Episode Summary
What role should user experience play in your organization? The answer to this question depends very much on who and what you are. Say you’re a bootstrapped startup founded by experts in technical issues and sales. You should try to get free advice and help, or maybe trade some equity for UX design, or perhaps even rely on your own intuition until you can raise some capital. On the other hand, a large software company such as Oracle or Microsoft should make user experience a key focus and investment for every business unit, and have a strong advocate and visionary in the C-suite. Between these extremes lie many different models for deploying user experience appropriately.
In this episode of The Digital Life, we discuss a user experience maturity model and how it relates to the current industry trend of taking UX in house.
Here are a few quotes from this week's discussion.
Jon on UX going "in house":
There are a lot of companies right now who are moving from one stage of maturity into the next stage of maturity for user experience. That is really changing — at least for the time being — how the user experience landscape is shaping up ... How talent's being distributed, really.
You see companies that want to play catch up, right. Where they know they need user experience and they need a big team right away. They don’t want to go and build it organically, so they go and acquire and entire design firm, for instance. Or you’ve got other examples of companies spending more, that sort of bring in top talent and hope that person will kind of act as a magnet for other people to build a department. I think the UX maturity is becoming a hot topic right now because there’s actually this up-leveling of many different software and non-software companies along these vectors.

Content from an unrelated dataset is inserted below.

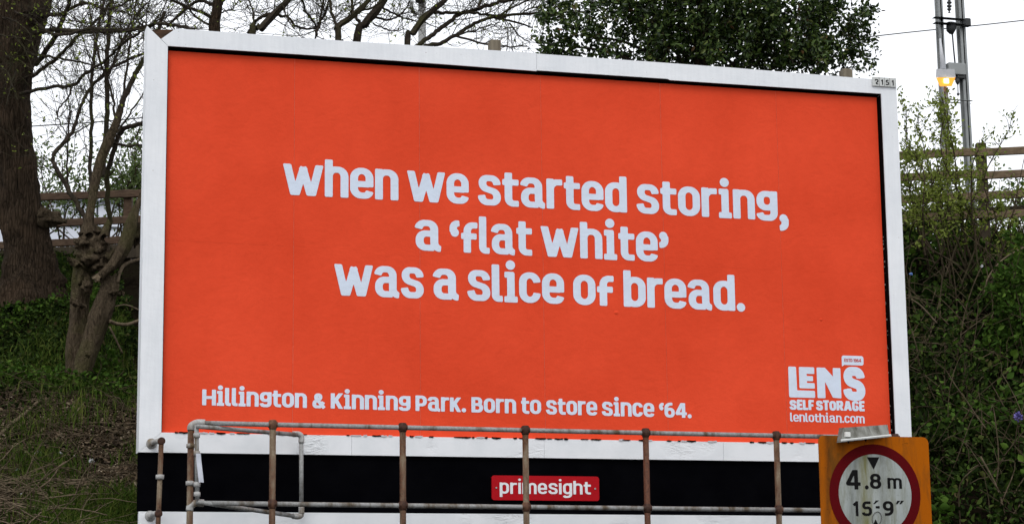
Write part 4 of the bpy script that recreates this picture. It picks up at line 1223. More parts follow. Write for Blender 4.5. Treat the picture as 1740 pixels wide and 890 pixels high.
# gnarled coppiced tree left of the frame
y2 = 3.8
ct = empty('coppiced_tree', tuple(ground_hit(135, 640)), 'gnarled two stemmed coppiced tree with cut stubs left of the billboard', 'tree')
trunk(ct, [(127, 672, 22), (128, 640, 20), (130, 590, 17.5), (133, 545, 16), (136, 505, 16), (141, 472, 18), (149, 440, 22), (155, 415, 23), (157, 396, 20), (152, 384, 12)], y2, MAT['bark_t2'], seed=3, lump=0.12)
trunk(ct, [(130, 668, 21), (136, 640, 18), (150, 595, 17), (167, 545, 17.5), (181, 505, 17), (187, 483, 16), (186, 467, 11)], y2 - 0.2, MAT['bark_t2'], seed=4, lump=0.10)
trunk(ct, [(166, 472, 9.5), (172, 467, 10), (190, 452, 10), (206, 430, 10.5), (216, 405, 11), (222, 383, 11), (227, 364, 9), (231, 352, 5)], y2 - 0.3, MAT['bark_t2'], 'limb', seed=5, lump=0.08, k=18)
burl(ct, 165, 473, y2 - 0.42, 6.5, MAT['stick'], 11, (0.8, 0.5, 0.9), 'cut_end')
burl(ct, 150, 437, y2 - 0.12, 21, MAT['bark_t2'], 12, (1, 1, 0.8)); burl(ct, 172, 432, y2 - 0.10, 18, MAT['bark_t2'], 13, (0.9, 1, 1.2))
burl(ct, 158, 398, y2 - 0.03, 22, MAT['bark_t2'], 14, (1.0, 1, 0.5)); burl(ct, 139, 468, y2 - 0.12, 12, MAT['bark_t2'], 15, (0.8, 1, 1.3))
burl(ct, 196, 497, y2 - 0.3, 7, MAT['bark_t2'], 16, (1.2, 1, 0.7)); burl(ct, 149, 601, y2 - 0.38, 5.5, MAT['bark_t2'], 17, (1, 0.7, 1), 'cut_end')
burl(ct, 232, 395, y2 - 0.2, 16, MAT['bark_t2'], 18, (0.9, 1, 1.0))
for k, st in enumerate(([(176, 440, 9), (188, 432, 7), (196, 424, 6)], [(134, 452, 9), (124, 444, 6.5), (118, 440, 5)], [(176, 402, 8), (182, 388, 6.5), (186, 376, 5.5)], [(140, 520, 7), (128, 516, 5), (122, 511, 4)], [(192, 500, 7), (203, 496, 5), (208, 500, 4)], [(228, 362, 6), (236, 345, 5), (240, 330, 4)])):
    trunk(ct, st, y2 - 0.15 - 0.03 * (k % 3), MAT['bark_t2'], 'stub', seed=60 + k, lump=0.14, k=12, sub=5)
for k, (px, py, r_) in enumerate(((168, 452, 12), (148, 486, 9), (162, 418, 13), (140, 412, 11), (176, 470, 9), (130, 628, 9), (172, 415, 10))):
    burl(ct, px, py, y2 - 0.16 - 0.03 * (k % 2), r_, MAT['bark_t2'], 80 + k, (1, 0.8, 0.8 + 0.2 * (k % 3)))
trunk(ct, [(151, 400, 13), (151, 375, 9), (156, 345, 7.5), (163, 305, 7.5), (172, 270, 8), (184, 240, 8.5), (195, 215, 8), (204, 188, 6)], y2 - 0.1, MAT['bark_t2'], 'limb', seed=6, lump=0.06, k=16)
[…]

Dirk on future trends in UX maturity:
I see a few things coming. One, I see more standards and I don’t mean it by the web standards or how you might think of the word. I see the use experience and design communities more modeling what’s happening in the engineering communities where a lot of problems are already solved. There’s code that live in repositories where people are just slamming in to make stuff work. Problems are centrally solved once and then implemented broadly. It won’t be as universal just because the stuff on the design side has the need for differentiation, has the need for personality in a way that code doesn’t. Code just needs to work and be tight. If it’s really solved great once that can just be propagated everywhere. That’s not as universally true for design, but it’s somewhat true. We’ll start to see some of that. The easier problems or the problems that are more at pattern levels, instead of being basically redesigning the wheel in every company everything, will start finally to get some more patterns, some more forms in there similar to what engineers do with code.
Another thing that is potentially going to have a big impact is artificial intelligence. Recently a company called The Grid just launched for websites which is a very different beast than software or products. They launched a totally AI website generator which is pretty good. It’s pretty interesting. For my needs, I just have to much custom stuff it’s not a good fit. For the 80%, The common use case it probably is. That approach of teaching computers to build stuff and teaching computers to provide user experience solutions, that’s coming. Whether it’s making a big dent in two years or five years or ten years I’m not sure. AI is not my bag but it’s definitely a trend that will impact.
Another … The third thing I’ll mention Jon is something you and I have talked about before about emerging technologies. The complexity of product services experiences are going to go up. The much more of the creation and quote unquote user experience may shift shift to the engineers who have more of the scientific and more of the hard knowledge to deal with some of those complexities. Those are some trends that will come together to make the future of user experience maturity one that actually dove tails more into engineering which it broke away from two decades ago than it is more stand alone. It will start to becoming full circle in a certain way, which I think is really interesting and probably will be very surprising to a lot of people out there who just see UX growing in its own right in such big ways.